Bishop Desmond Tutu, twice Nobel Peace Prize and recipient and chairperson of South Africa’s Truth and Reconciliation Commission, when asked why his country chose to set up the Commission and work the way it did, replied: ‘To be human, we have to live in community, we have to restore community and in the end, only forgiveness will achieve that. A person is a person through other persons. Your humanity is caught up in my humanity. If you are de-humanized, then inexorably I am de-humanized. For me to be whole, you have to be whole. If you are a perpetrator, a torn and broken human being who has lost your humanity, then I too am less than whole.’ Desmond Tutu is a person who tries to live the gospel of radical social reversal.
We may not be able to match a King or a Tutu, but we can, and must, give it a go. The current environment in South Africa might be indicating that there is a renewal of turning the other cheek needed because maintaining such a love requires an ongoing commitment. Radical Social reversal is always needed. While we are not likely to be held accountable ‘if there was a reckoning ahead of us’, to why we were not a Martin Luther King or a Desmond Tutu it is more likely that we asked why we didn’t take the modest risks in our situation and push ourselves to our limit, to give life to the stranger, to our neighbour? So, what might be Jesus’ word to us today, as we work our way through thr current world social scene?
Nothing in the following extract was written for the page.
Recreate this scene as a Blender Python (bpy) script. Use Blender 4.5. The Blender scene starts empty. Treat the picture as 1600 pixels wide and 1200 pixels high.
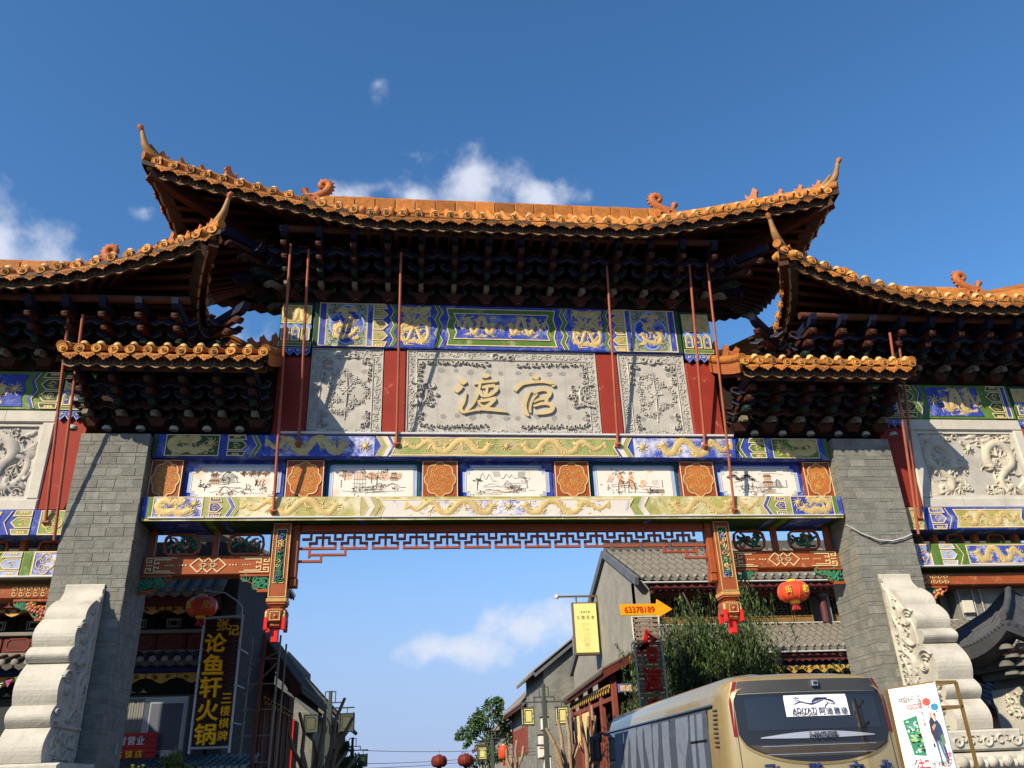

At the root of this day’s challenge is the call to live our lives out of an alternative vision of reality that reverses the values of the dominant culture, especially the ‘values’ of the ruling Empire. The invitation is to nourish our entire life with integrity. Be empowered with compassion, so that we might live a new kind of life in this world.
Notes:
Robinson, J. M. 2002. “What Jesus had to say” in R. W. Hoover, (ed) Profiles of Jesus. CA: Santa Rosa. Polebridge Press.